Source material.
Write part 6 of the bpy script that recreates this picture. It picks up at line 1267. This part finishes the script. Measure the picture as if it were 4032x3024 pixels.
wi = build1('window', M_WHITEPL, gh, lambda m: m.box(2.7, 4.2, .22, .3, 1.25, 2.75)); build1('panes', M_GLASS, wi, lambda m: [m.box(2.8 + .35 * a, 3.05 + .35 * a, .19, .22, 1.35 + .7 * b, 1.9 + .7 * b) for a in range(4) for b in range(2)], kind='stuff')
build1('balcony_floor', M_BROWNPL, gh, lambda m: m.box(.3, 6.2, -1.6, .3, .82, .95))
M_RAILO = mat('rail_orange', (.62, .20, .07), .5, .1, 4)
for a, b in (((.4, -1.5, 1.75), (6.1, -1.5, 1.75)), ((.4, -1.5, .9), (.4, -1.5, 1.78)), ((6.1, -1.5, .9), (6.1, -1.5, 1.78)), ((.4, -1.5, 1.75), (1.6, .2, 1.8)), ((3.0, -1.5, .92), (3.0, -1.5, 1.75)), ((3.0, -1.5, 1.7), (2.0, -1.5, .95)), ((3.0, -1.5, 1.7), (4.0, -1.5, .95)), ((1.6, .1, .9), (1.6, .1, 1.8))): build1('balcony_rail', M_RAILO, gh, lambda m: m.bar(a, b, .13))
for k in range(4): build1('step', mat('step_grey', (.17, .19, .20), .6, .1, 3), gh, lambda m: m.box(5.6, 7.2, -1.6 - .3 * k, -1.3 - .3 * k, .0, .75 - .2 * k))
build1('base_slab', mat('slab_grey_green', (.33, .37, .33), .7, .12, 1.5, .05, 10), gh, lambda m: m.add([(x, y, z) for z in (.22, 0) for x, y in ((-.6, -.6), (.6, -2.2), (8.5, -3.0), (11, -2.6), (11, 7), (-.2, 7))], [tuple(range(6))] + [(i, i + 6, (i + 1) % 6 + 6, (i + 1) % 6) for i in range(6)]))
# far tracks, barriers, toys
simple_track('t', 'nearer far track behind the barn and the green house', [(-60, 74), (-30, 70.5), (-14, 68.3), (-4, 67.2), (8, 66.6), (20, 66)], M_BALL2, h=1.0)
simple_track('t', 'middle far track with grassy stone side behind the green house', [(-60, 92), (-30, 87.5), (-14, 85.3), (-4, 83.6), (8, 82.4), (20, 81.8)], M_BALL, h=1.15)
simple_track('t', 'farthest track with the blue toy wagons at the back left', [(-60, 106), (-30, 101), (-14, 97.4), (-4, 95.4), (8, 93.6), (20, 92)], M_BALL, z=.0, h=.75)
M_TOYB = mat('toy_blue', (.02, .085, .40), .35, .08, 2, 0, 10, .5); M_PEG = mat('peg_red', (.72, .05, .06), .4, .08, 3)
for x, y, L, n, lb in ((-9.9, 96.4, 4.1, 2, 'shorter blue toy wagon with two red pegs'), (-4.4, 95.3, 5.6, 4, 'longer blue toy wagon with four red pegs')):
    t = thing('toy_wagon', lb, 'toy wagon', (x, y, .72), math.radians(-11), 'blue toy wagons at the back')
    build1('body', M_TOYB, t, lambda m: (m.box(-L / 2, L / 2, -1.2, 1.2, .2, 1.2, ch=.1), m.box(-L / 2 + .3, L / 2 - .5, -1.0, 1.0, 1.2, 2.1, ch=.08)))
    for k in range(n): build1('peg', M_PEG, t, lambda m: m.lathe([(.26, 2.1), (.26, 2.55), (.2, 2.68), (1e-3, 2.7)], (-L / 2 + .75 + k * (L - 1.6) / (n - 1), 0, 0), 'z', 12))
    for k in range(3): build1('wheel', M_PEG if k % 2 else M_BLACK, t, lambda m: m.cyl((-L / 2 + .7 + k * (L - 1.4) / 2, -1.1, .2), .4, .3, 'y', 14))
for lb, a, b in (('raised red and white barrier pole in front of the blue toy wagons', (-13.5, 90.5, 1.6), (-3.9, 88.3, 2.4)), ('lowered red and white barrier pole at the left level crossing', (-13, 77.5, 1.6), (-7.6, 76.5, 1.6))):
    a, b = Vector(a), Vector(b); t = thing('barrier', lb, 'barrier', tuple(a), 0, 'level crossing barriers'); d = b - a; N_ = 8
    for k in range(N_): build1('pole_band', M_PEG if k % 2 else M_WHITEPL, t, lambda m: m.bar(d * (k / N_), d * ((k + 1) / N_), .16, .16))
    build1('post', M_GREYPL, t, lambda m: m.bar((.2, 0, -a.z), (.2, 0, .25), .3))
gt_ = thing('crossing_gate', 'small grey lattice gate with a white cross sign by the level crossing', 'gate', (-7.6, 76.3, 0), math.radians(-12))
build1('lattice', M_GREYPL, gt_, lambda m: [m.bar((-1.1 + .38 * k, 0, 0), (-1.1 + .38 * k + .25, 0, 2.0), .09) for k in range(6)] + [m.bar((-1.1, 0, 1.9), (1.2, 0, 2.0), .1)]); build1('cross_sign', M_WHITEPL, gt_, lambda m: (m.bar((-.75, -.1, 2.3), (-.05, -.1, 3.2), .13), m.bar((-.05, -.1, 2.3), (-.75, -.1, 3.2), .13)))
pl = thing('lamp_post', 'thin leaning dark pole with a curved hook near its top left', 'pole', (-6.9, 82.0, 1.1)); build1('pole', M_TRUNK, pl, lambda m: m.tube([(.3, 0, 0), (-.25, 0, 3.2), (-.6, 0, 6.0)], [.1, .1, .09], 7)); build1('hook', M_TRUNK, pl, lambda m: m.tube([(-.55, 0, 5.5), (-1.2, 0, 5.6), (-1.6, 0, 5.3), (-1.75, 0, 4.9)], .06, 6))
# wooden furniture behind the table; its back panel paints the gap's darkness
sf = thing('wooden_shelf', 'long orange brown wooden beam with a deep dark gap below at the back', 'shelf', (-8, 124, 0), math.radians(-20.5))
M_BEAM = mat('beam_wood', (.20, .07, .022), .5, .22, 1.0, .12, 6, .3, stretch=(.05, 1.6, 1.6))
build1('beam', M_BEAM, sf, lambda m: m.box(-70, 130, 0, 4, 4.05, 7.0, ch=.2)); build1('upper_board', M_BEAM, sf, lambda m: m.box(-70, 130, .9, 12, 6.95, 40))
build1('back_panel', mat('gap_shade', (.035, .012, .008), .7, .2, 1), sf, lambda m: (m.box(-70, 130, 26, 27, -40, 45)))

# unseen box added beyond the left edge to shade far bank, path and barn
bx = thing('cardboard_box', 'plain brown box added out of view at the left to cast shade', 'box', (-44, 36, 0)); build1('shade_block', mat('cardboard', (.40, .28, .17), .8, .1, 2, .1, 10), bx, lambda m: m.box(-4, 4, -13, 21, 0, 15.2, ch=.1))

Short exercise. Write the material out again in its entirety, exactly as shown.

Full solution.
Write part 6 of the bpy script that recreates this picture. It picks up at line 1267. This part finishes the script. Measure the picture as if it were 4032x3024 pixels.
wi = build1('window', M_WHITEPL, gh, lambda m: m.box(2.7, 4.2, .22, .3, 1.25, 2.75)); build1('panes', M_GLASS, wi, lambda m: [m.box(2.8 + .35 * a, 3.05 + .35 * a, .19, .22, 1.35 + .7 * b, 1.9 + .7 * b) for a in range(4) for b in range(2)], kind='stuff')
build1('balcony_floor', M_BROWNPL, gh, lambda m: m.box(.3, 6.2, -1.6, .3, .82, .95))
M_RAILO = mat('rail_orange', (.62, .20, .07), .5, .1, 4)
for a, b in (((.4, -1.5, 1.75), (6.1, -1.5, 1.75)), ((.4, -1.5, .9), (.4, -1.5, 1.78)), ((6.1, -1.5, .9), (6.1, -1.5, 1.78)), ((.4, -1.5, 1.75), (1.6, .2, 1.8)), ((3.0, -1.5, .92), (3.0, -1.5, 1.75)), ((3.0, -1.5, 1.7), (2.0, -1.5, .95)), ((3.0, -1.5, 1.7), (4.0, -1.5, .95)), ((1.6, .1, .9), (1.6, .1, 1.8))): build1('balcony_rail', M_RAILO, gh, lambda m: m.bar(a, b, .13))
for k in range(4): build1('step', mat('step_grey', (.17, .19, .20), .6, .1, 3), gh, lambda m: m.box(5.6, 7.2, -1.6 - .3 * k, -1.3 - .3 * k, .0, .75 - .2 * k))
build1('base_slab', mat('slab_grey_green', (.33, .37, .33), .7, .12, 1.5, .05, 10), gh, lambda m: m.add([(x, y, z) for z in (.22, 0) for x, y in ((-.6, -.6), (.6, -2.2), (8.5, -3.0), (11, -2.6), (11, 7), (-.2, 7))], [tuple(range(6))] + [(i, i + 6, (i + 1) % 6 + 6, (i + 1) % 6) for i in range(6)]))
# far tracks, barriers, toys
simple_track('t', 'nearer far track behind the barn and the green house', [(-60, 74), (-30, 70.5), (-14, 68.3), (-4, 67.2), (8, 66.6), (20, 66)], M_BALL2, h=1.0)
simple_track('t', 'middle far track with grassy stone side behind the green house', [(-60, 92), (-30, 87.5), (-14, 85.3), (-4, 83.6), (8, 82.4), (20, 81.8)], M_BALL, h=1.15)
simple_track('t', 'farthest track with the blue toy wagons at the back left', [(-60, 106), (-30, 101), (-14, 97.4), (-4, 95.4), (8, 93.6), (20, 92)], M_BALL, z=.0, h=.75)
M_TOYB = mat('toy_blue', (.02, .085, .40), .35, .08, 2, 0, 10, .5); M_PEG = mat('peg_red', (.72, .05, .06), .4, .08, 3)
for x, y, L, n, lb in ((-9.9, 96.4, 4.1, 2, 'shorter blue toy wagon with two red pegs'), (-4.4, 95.3, 5.6, 4, 'longer blue toy wagon with four red pegs')):
    t = thing('toy_wagon', lb, 'toy wagon', (x, y, .72), math.radians(-11), 'blue toy wagons at the back')
    build1('body', M_TOYB, t, lambda m: (m.box(-L / 2, L / 2, -1.2, 1.2, .2, 1.2, ch=.1), m.box(-L / 2 + .3, L / 2 - .5, -1.0, 1.0, 1.2, 2.1, ch=.08)))
    for k in range(n): build1('peg', M_PEG, t, lambda m: m.lathe([(.26, 2.1), (.26, 2.55), (.2, 2.68), (1e-3, 2.7)], (-L / 2 + .75 + k * (L - 1.6) / (n - 1), 0, 0), 'z', 12))
    for k in range(3): build1('wheel', M_PEG if k % 2 else M_BLACK, t, lambda m: m.cyl((-L / 2 + .7 + k * (L - 1.4) / 2, -1.1, .2), .4, .3, 'y', 14))
for lb, a, b in (('raised red and white barrier pole in front of the blue toy wagons', (-13.5, 90.5, 1.6), (-3.9, 88.3, 2.4)), ('lowered red and white barrier pole at the left level crossing', (-13, 77.5, 1.6), (-7.6, 76.5, 1.6))):
    a, b = Vector(a), Vector(b); t = thing('barrier', lb, 'barrier', tuple(a), 0, 'level crossing barriers'); d = b - a; N_ = 8
    for k in range(N_): build1('pole_band', M_PEG if k % 2 else M_WHITEPL, t, lambda m: m.bar(d * (k / N_), d * ((k + 1) / N_), .16, .16))
    build1('post', M_GREYPL, t, lambda m: m.bar((.2, 0, -a.z), (.2, 0, .25), .3))
gt_ = thing('crossing_gate', 'small grey lattice gate with a white cross sign by the level crossing', 'gate', (-7.6, 76.3, 0), math.radians(-12))
build1('lattice', M_GREYPL, gt_, lambda m: [m.bar((-1.1 + .38 * k, 0, 0), (-1.1 + .38 * k + .25, 0, 2.0), .09) for k in range(6)] + [m.bar((-1.1, 0, 1.9), (1.2, 0, 2.0), .1)]); build1('cross_sign', M_WHITEPL, gt_, lambda m: (m.bar((-.75, -.1, 2.3), (-.05, -.1, 3.2), .13), m.bar((-.05, -.1, 2.3), (-.75, -.1, 3.2), .13)))
pl = thing('lamp_post', 'thin leaning dark pole with a curved hook near its top left', 'pole', (-6.9, 82.0, 1.1)); build1('pole', M_TRUNK, pl, lambda m: m.tube([(.3, 0, 0), (-.25, 0, 3.2), (-.6, 0, 6.0)], [.1, .1, .09], 7)); build1('hook', M_TRUNK, pl, lambda m: m.tube([(-.55, 0, 5.5), (-1.2, 0, 5.6), (-1.6, 0, 5.3), (-1.75, 0, 4.9)], .06, 6))
# wooden furniture behind the table; its back panel paints the gap's darkness
sf = thing('wooden_shelf', 'long orange brown wooden beam with a deep dark gap below at the back', 'shelf', (-8, 124, 0), math.radians(-20.5))
M_BEAM = mat('beam_wood', (.20, .07, .022), .5, .22, 1.0, .12, 6, .3, stretch=(.05, 1.6, 1.6))
build1('beam', M_BEAM, sf, lambda m: m.box(-70, 130, 0, 4, 4.05, 7.0, ch=.2)); build1('upper_board', M_BEAM, sf, lambda m: m.box(-70, 130, .9, 12, 6.95, 40))
build1('back_panel', mat('gap_shade', (.035, .012, .008), .7, .2, 1), sf, lambda m: (m.box(-70, 130, 26, 27, -40, 45)))

# unseen box added beyond the left edge to shade far bank, path and barn
bx = thing('cardboard_box', 'plain brown box added out of view at the left to cast shade', 'box', (-44, 36, 0)); build1('shade_block', mat('cardboard', (.40, .28, .17), .8, .1, 2, .1, 10), bx, lambda m: m.box(-4, 4, -13, 21, 0, 15.2, ch=.1))